初音ミクに関わるプロジェクトは、最初から現在に至るまで常に壁があったと思うんです。と言うのも、みんながみんな初音ミクのことが大好きで肯定してる、という状況ではなく、やっぱりVocaloidというものに抵抗感を持つ人もいたし、いまだにどういうものか理解されていない部分もある。しかも同じ意見ばかりが集まるようなプロジェクトやコミュニティは、時間が経つにつれて疲弊していくものです。多様な意見はあればあるほど変化の余地があるわけで、その点、Vocaloidカルチャーに関して言えば、携わる人々の年代、性別、趣味嗜好に幅があり、その結果、長く続くカルチャーになったように感じます。またニコニコ動画やYouTubeといった発表の場に、いろんなものが集まる懐の深さがあったのも初音ミクが広まる1つの要因でした。単に歌を歌わせるだけではなくて、踊らせたり、絵のモデルにしたり、“ネタ動画”のような作品で変なことを言われてみたり。初音ミクに仕事は選べないですから(笑)。そういう多様なコンテンツの中心に初音ミクが介在したのは非常にありがたいことだと考えています。
初音ミクだったら
どんな国の文化にも入っていける
インターネットには国境がありませんから、初音ミクに関する問い合わせは、日本だけでなく世界中からいただきます。最初の頃は初音ミクのキャラクターが好きで問い合わせてくる方がほとんどだったと思いますが、最近ではネットで巻き起こったこのムーブメントに注目した研究者や、未来をテーマにしたドキュメンタリー制作のために問い合わせをいただくケースもあります。コンサートに対する問い合わせはいまだに多いですね。2014年から始めたイベント「HATSUNE MIKU EXPO」では、昨年北米3カ国10都市をツアー形式で回りました。今年12月のマレーシア公演は、6000席が1時間足らずで売り切れました。コンサートに合わせて展示イベントを併催して、初音ミクの創作文化を伝える機会にもしています。

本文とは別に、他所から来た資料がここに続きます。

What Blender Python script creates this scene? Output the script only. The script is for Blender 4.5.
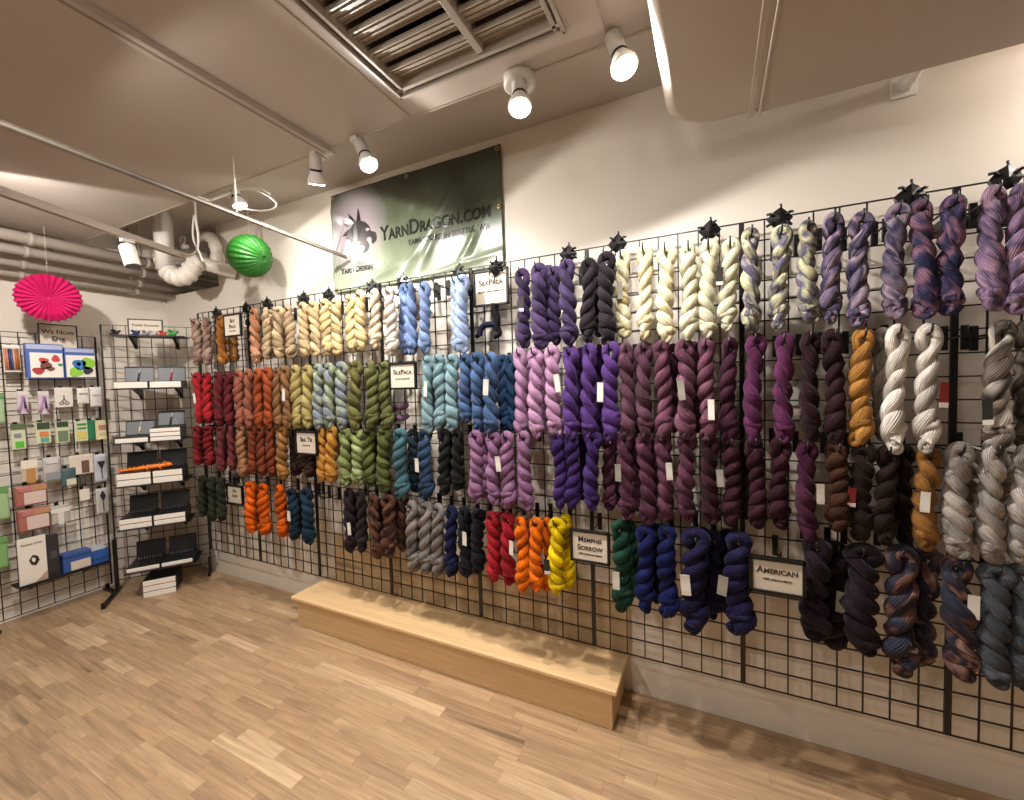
import bpy, bmesh, math, random
from mathutils import Vector, Matrix
random.seed(7)
PI = math.pi
C = bpy.context.scene.collection
for o in list(bpy.data.objects): bpy.data.objects.remove(o)
scn = bpy.context.scene
# ------------------------------------------------------------------ camera
F, CAM, YAW, PITCH, ROLL = 418.0, Vector((3.5563, -1.94, 1.4596)), .4495, -.0424, -.0271
FW = Vector((-math.sin(YAW)*math.cos(PITCH), math.cos(YAW)*math.cos(PITCH), math.sin(PITCH)))
_rt = Vector((math.cos(YAW), math.sin(YAW), 0)); _up = _rt.cross(FW)
RT = math.cos(ROLL)*_rt + math.sin(ROLL)*_up
UP = -math.sin(ROLL)*_rt + math.cos(ROLL)*_up
cd = bpy.data.cameras.new('camera'); cam = bpy.data.objects.new('camera', cd); C.objects.link(cam)
cam.matrix_world = Matrix(((RT.x, UP.x, -FW.x, CAM.x), (RT.y, UP.y, -FW.y, CAM.y), (RT.z, UP.z, -FW.z, CAM.z), (0, 0, 0, 1)))
cd.sensor_fit = 'HORIZONTAL'; cd.sensor_width = 36; cd.lens = F/1024*36; cd.clip_start = .02
scn.camera = cam
def at(u, v, x=None, y=None, z=None):
    """point of the room seen at photo pixel (u, v) on the plane x=, y= or z="""
    d = FW*F + RT*(u-512) - UP*(v-400)
    t = (x-CAM.x)/d.x if x is not None else (y-CAM.y)/d.y if y is not None else (z-CAM.z)/d.z
    return CAM + d*t
# ------------------------------------------------------------------ world, exposure
w = bpy.data.worlds.new('room_world'); scn.world = w; w.use_nodes = True
w.node_tree.nodes['Background'].inputs[0].default_value = (1, .9, .78, 1)
w.node_tree.nodes['Background'].inputs[1].default_value = .05
scn.view_settings.view_transform = 'Standard'; scn.view_settings.look = 'None'
scn.view_settings.gamma = 1; scn.view_settings.use_curve_mapping = False
scn.view_settings.exposure = 0.22
LAMP_W = 50.0      # power of each visible track lamp
GLOWF = .26          # wide stray light of a reflector lamp, share of its power
SHOP_FILL_W = 24.0      # power of the unseen fill lamps added further back in the shop
WARM = (1, .935, .88)
def area(name, loc, sx, sy, power, col=WARM):
    l = bpy.data.lights.new(name, 'AREA'); l.shape = 'RECTANGLE'; l.size = sx; l.size_y = sy; l.energy = power; l.color = col
    o = bpy.data.objects.new(name, l); C.objects.link(o); o.location = loc; return o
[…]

初音ミクを世界中の人にもっと知ってもらうための海外展開には力を入れています。海外に新しい文化や技術を紹介するときは、その土地にローカライズすることが必要になります。ソフトウェアで言うと、例えば言語をその土地に合わせたり、もしかしたらキャラクターのビジュアルも土地に合わせたカスタマイズが必要だったりするかもしれない。一方で初音ミクは、人間のクリエイティブを刺激する存在だと思っています。作曲家や作詞家だけでなく、イラストレーターや動画制作者、それからそういった肩書を持たない一般の人々にとっても。人の根本的な部分にある「何かを作りたい」という欲求は、人種や国などに関係なく備わっているものだと思うんです。だから、初音ミクが多くの国の文化にも入っていけたらいいなという、そんな思いがあります。
初音ミクの進化のプロセスは
まだ始まったばかり
初音ミクは今年で発売から10年経ったわけですが、10年と言えば人間でもまだ子供。成熟するにはまだ早いです。ましてや初音ミクは人間以上に手がかかる存在です。初音ミクが自ら歌ったり踊ったり、笑ったりすることはなくて、その後ろには必ずクリエイターがいます。初音ミクには人の創造力が必要なのです。今後の初音ミクの方向性を考えるとき、初音ミクがむしろ人の創造力をアシストする側にあると言うか、人に寄り添って人と創造する未来もありえるかなと思っています。そう考えると、初音ミクの進化のプロセスはテクノロジーを含めてまだ始まったばかりで、初音ミクとどんな未来を描くかは、当社だけでなく、きっと皆さんのあらゆる力にかかっているのだと思います。
- 伊藤博之(イトウヒロユキ)
- 1995年にクリプトン・フューチャー・メディアを設立。同社の代表取締役を務める。初音ミクをはじめとした歌声合成ソフト、DTMソフトウェア、サウンド配信サービスなど、音を発想源としたサービス構築・技術開発を牽引している。2013年には公衆の利益を興した者に贈られる藍綬褒章を受賞した。